Take for instance the runaway hit Bulhári. It's a confident mixture of 70's funk (rhodes, oberheim, vocoder, synthbass) and 90's sampling; mix of singing of a 60's pop diva (Helena Vondrácková) with modern rap; lyrics in Slovak in a song about Bulgarians...

But what about these lyrics? What was it that prompted the Bulgarian Embassy in Prague to file an official protest? What makes J.A.R. so authentic is that their lyrics don't make any sense. In order to subordinate a Slavic language to American pop expression, all the words have only one function: to convey a rhythm. None of the 'songs' have stories; there are no messages here - just moods.

For instance:
pasát fouká vlídny A kind passat is blowing
nové jméno Vídni dá gives Vienna a new name
has nothing to do with the passat wind (or Volkswagen), with Vienna or for that matter with Bulgarians. It's only about do dah, do dah, dah dah/do dah, dah do, dah do, dah. In other words, these particular Czech words were strung together just for their rhythm. And that's the genius of J.A.R.

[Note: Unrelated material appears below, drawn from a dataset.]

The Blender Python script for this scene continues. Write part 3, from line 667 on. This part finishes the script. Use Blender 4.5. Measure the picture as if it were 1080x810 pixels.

The other memorable tracks were Pap muziek ('Pop Music' in Dutch) which features funk that would make Sly Stone proud, Dan Bárta's tense singing and the repeating calls of hey, hombre! It leads directly into Tokyo Bowling which is a conversation between two men - in Japanese. I also liked the cinematic Co vezl Dawydov? (What Did Dawydov Carry?) featuring an interrogation in the middle (Pow! Ah, coño! Chinga tú madre! Splat!) and Dokáze basová kytara Fender smírit národy? (Can a Fender Bass Guitar Reconcile Nations?) which features three basses.

There are enough assorted other oddities (a random expression in German here and there, an odd little jazz number about metal fasteners, the graphic artist's references to Hungarian, etc) to satisfy everybody and to ensure repeated listening. If there ever was an 'international' album, this is it. So 'czech' it out!